I have read some explanations of this problem but I'm still confused. Can some one please explain it as simply as possible. Also why do we have to write the potential energy to be equal to the kinetic energy in the first place.

http://mysowar.files.wordpress.com/2011/05/43.jpg

Thanks in advance

 

[Rabolisk]

The explanation given is pretty good, so it's hard to give a simpler one. The loss in potential energy is equal to the gain in kinetic energy because the only force present is the gravitational force. Gravity is a conservative force, so total mechanical energy (gravitational potential energy + kinetic energy) must be conserved.

 

[kabtq9s]

The explanation given is pretty good, so it's hard to give a simpler one. The loss in potential energy is equal to the gain in kinetic energy because the only force present is the gravitational force. Gravity is a conservative force, so total mechanical energy (gravitational potential energy + kinetic energy) must be conserved.

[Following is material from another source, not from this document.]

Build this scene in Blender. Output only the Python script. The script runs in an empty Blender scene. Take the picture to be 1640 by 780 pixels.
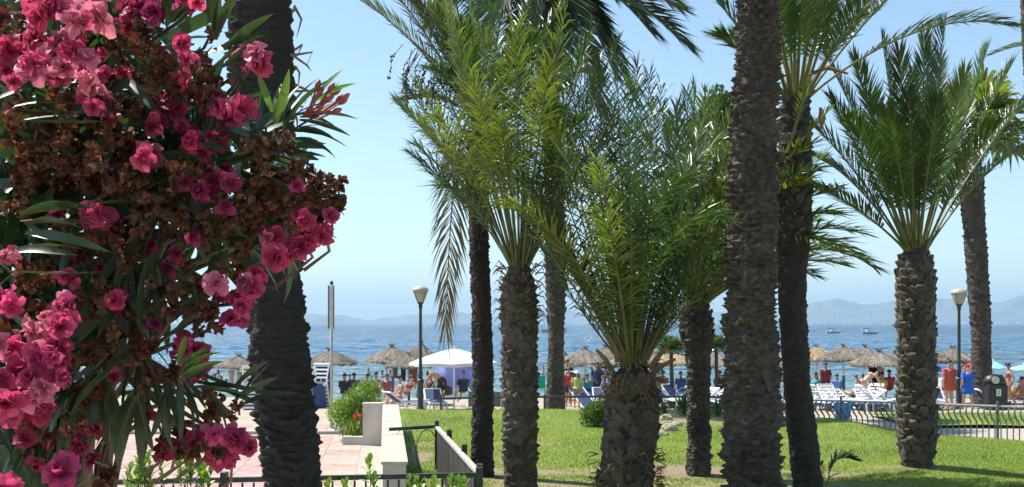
import bpy, math, random
import numpy as np
from mathutils import Vector, Matrix
from math import sin, cos, pi, radians

random.seed(7)
rng = np.random.default_rng(7)
sc = bpy.context.scene
C = sc.collection

# ------------------------------------------------------------------ camera
CAMZ = 3.0
cam_d = bpy.data.cameras.new('camera')
cam_d.lens = 36.0
cam_d.sensor_width = 36.0
cam_d.shift_y = 128.0 / 1640.0
cam_d.clip_start = 0.05
cam_d.clip_end = 60000
cam = bpy.data.objects.new('camera', cam_d)
cam.location = (0, 0, CAMZ)
cam.rotation_euler = (pi / 2, 0, 0)
C.objects.link(cam)
sc.camera = cam

# ------------------------------------------------------------------ light
SUN_EL, SUN_BACK = radians(58), radians(28)      # sun to the left, a little beyond the palms
w = bpy.data.worlds.new("World")
sc.world = w
w.use_nodes = True
nt = w.node_tree
sky = nt.nodes.new('ShaderNodeTexSky')
sky.sky_type = 'NISHITA'
sky.sun_disc = False
sky.sun_elevation = SUN_EL
sky.sun_rotation = -(pi / 2 - SUN_BACK)
sky.air_density = 1.0
sky.dust_density = 0.5
sky.ozone_density = 1.0
tint = nt.nodes.new('ShaderNodeMix'); tint.data_type = 'RGBA'; tint.blend_type = 'MULTIPLY'; tint.inputs[0].default_value = 1
tint.inputs[7].default_value = (1.0, 1.035, 1.0, 1)
nt.links.new(sky.outputs[0], tint.inputs[6])
nt.links.new(tint.outputs[2], nt.nodes['Background'].inputs[0])
nt.nodes['Background'].inputs[1].default_value = 0.115
sun_d = bpy.data.lights.new('sun', 'SUN')
sun_d.energy = 5.0
sun_d.angle = radians(0.5)
sun_d.color = (1.0, 0.95, 0.86)
sun = bpy.data.objects.new('sun', sun_d)
S = Vector((-cos(SUN_BACK) * cos(SUN_EL), sin(SUN_BACK) * cos(SUN_EL), sin(SUN_EL)))
sun.rotation_euler = S.to_track_quat('Z', 'Y').to_euler()
C.objects.link(sun)
sc.view_settings.view_transform = 'Standard'
sc.view_settings.look = 'None'
sc.view_settings.exposure = 0.75
sc.view_settings.gamma = 1
sc.render.engine = 'CYCLES'
sc.cycles.max_bounces = 6
sc.cycles.transparent_max_bounces = 8
sc.cycles.use_denoising = True

# ------------------------------------------------------------------ helpers
F = 1640.0
def px(x, y, d):
    "photo pixel at a distance -> world point"
    return np.array([(x - 820) / F * d, d, CAMZ + (518 - y) / F * d])
def nrm(v):
    v = np.asarray(v, float)
    return v / (np.linalg.norm(v, axis=-1, keepdims=True) + 1e-9)

def mat(name, col, rough=0.6, var=0.15, scale=6.0, bump=0.0, bscale=40.0, trans=0.0, tcol=None, metal=0.0,
        objvar=0.0, spec=0.5, col2=None, stretch=None, detail=4, huevar=0.0, big=0.0):
    m = bpy.data.materials.new(name)
    m.use_nodes = True
    t = m.node_tree
    N, L = t.nodes, t.links
    b = N['Principled BSDF']
    tc = N.new('ShaderNodeTexCoord')
    src = tc.outputs['Object']
    if stretch:
        mp = N.new('ShaderNodeMapping'); mp.inputs['Scale'].default_value = stretch
        L.new(src, mp.inputs[0]); src = mp.outputs[0]
    no = N.new('ShaderNodeTexNoise')
    no.inputs['Scale'].default_value = scale
    no.inputs['Detail'].default_value = detail
    L.new(src, no.inputs['Vector'])
    r = N.new('ShaderNodeValToRGB')
    r.color_ramp.elements[0].position = 0.32
    r.color_ramp.elements[1].position = 0.68
    c1 = [c * (1 - var) for c in col]
    c2 = list(col2) if col2 else [min(1, c * (1 + var)) for c in col]
    r.color_ramp.elements[0].color = (*c1, 1)
    r.color_ramp.elements[1].color = (*c2, 1)
    L.new(no.outputs['Fac'], r.inputs[0])
    cs = r.outputs[0]
    if big:
        nb_ = N.new('ShaderNodeTexNoise'); nb_.inputs['Scale'].default_value = 1.6; nb_.inputs['Detail'].default_value = 3
        L.new(tc.outputs['Object'], nb_.inputs['Vector'])
        mrb = N.new('ShaderNodeMapRange'); mrb.inputs['From Min'].default_value = .3; mrb.inputs['From Max'].default_value = .7
        mrb.inputs['To Min'].default_value = 1 - big; mrb.inputs['To Max'].default_value = 1 + big
        L.new(nb_.outputs['Fac'], mrb.inputs[0])
        mb_ = N.new('ShaderNodeMix'); mb_.data_type = 'RGBA'; mb_.blend_type = 'MULTIPLY'; mb_.inputs[0].default_value = 1
        L.new(cs, mb_.inputs[6]); L.new(mrb.outputs[0], mb_.inputs[7]); cs = mb_.outputs[2]
    if objvar or huevar:
        oi = N.new('ShaderNodeObjectInfo')
        hs = N.new('ShaderNodeHueSaturation')
        mr = N.new('ShaderNodeMapRange')
        mr.inputs['To Min'].default_value = 1 - objvar; mr.inputs['To Max'].default_value = 1 + objvar
        L.new(oi.outputs['Random'], mr.inputs[0]); L.new(mr.outputs[0], hs.inputs['Value'])
        if huevar:
            m2 = N.new('ShaderNodeMapRange'); m3 = N.new('ShaderNodeMath'); m3.operation = 'FRACT'
            m4 = N.new('ShaderNodeMath'); m4.operation = 'MULTIPLY'; m4.inputs[1].default_value = 7.31
            L.new(oi.outputs['Random'], m4.inputs[0]); L.new(m4.outputs[0], m3.inputs[0]); L.new(m3.outputs[0], m2.inputs[0])
            m2.inputs['To Min'].default_value = 0.5 - huevar; m2.inputs['To Max'].default_value = 0.5 + huevar
            L.new(m2.outputs[0], hs.inputs['Hue'])
        L.new(cs, hs.inputs['Color']); cs = hs.outputs[0]
    L.new(cs, b.inputs['Base Color'])
    b.inputs['Roughness'].default_value = rough
    b.inputs['Metallic'].default_value = metal
    b.inputs['Specular IOR Level'].default_value = spec
    if bump:
        n2 = N.new('ShaderNodeTexNoise'); n2.inputs['Scale'].default_value = bscale; n2.inputs['Detail'].default_value = 5
        L.new(src, n2.inputs['Vector'])
        bp = N.new('ShaderNodeBump'); bp.inputs['Strength'].default_value = bump; bp.inputs['Distance'].default_value = 0.02
        L.new(n2.outputs['Fac'], bp.inputs['Height']); L.new(bp.outputs[0], b.inputs['Normal'])
    if trans:
        tr = N.new('ShaderNodeBsdfTranslucent')
        if tcol:
            mx = N.new('ShaderNodeMix'); mx.data_type = 'RGBA'; mx.blend_type = 'MULTIPLY'; mx.inputs[0].default_value = 1
            L.new(cs, mx.inputs[6]); mx.inputs[7].default_value = (*tcol, 1)
            L.new(mx.outputs[2], tr.inputs[0])
        else:
            L.new(cs, tr.inputs[0])
        ms = N.new('ShaderNodeMixShader'); ms.inputs[0].default_value = trans
        L.new(b.outputs[0], ms.inputs[1]); L.new(tr.outputs[0], ms.inputs[2])
        L.new(ms.outputs[0], N['Material Output'].inputs[0])
    return m

def mkmesh(name, v, f, m=None, smooth=False):
    me = bpy.data.meshes.new(name)
    v = np.asarray(v, dtype=np.float32).reshape(-1, 3)
    if isinstance(f, np.ndarray):
        k = f.shape[1]; nf = len(f)
        me.vertices.add(len(v)); me.vertices.foreach_set('co', v.ravel())
        me.loops.add(nf * k); me.loops.foreach_set('vertex_index', f.astype(np.int32).ravel())
        me.polygons.add(nf)
        me.polygons.foreach_set('loop_start', np.arange(0, nf * k, k, dtype=np.int32))
        me.polygons.foreach_set('loop_total', np.full(nf, k, dtype=np.int32))
        me.update(calc_edges=True)
    else:
        me.from_pydata([tuple(map(float, p)) for p in v], [], [tuple(map(int, q)) for q in f])
        me.update()
    if m is not None:
        me.materials.append(m)
    if smooth and len(me.polygons):
        me.polygons.foreach_set('use_smooth', np.ones(len(me.polygons), dtype=bool))
    return me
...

Its just hard for me to intuitively come up with the methodology they used to solve this question. What comes intuitively to me (since the question is asking for speed) is to compare (or get the ratio of) the final velocity of the 20m sled with that of the 10m sled using an equation v=sqt(2gh) that I memorized previously from here. This gives me sqt2/2. But I'm not sure if I was just lucky or is that really another correct way of solving the problem.

Thanks in advance

 

[mgpenguin]

The way I did this problem was to solve for v in mgh = 1/2 mv^2. So I got the answer v = sqrt(2gh). So I figured then that since v is proportional to the sqrt(h), plugging in sqrt(h/2) reduces the velocity by a factor of sqrt2. For me that seems more intuitive than doing ratios.

 

[Rabolisk]

Its just hard for me to intuitively come up with the methodology they used to solve this question. What comes intuitively to me (since the question is asking for speed) is to compare (or get the ratio of) the final velocity of the 20m sled with that of the 10m sled using an equation v=sqt(2gh) that I memorized previously from here. This gives me sqt2/2. But I'm not sure if I was just lucky or is that really another correct way of solving the problem.

Thanks in advance

You memorized the equation without understanding why?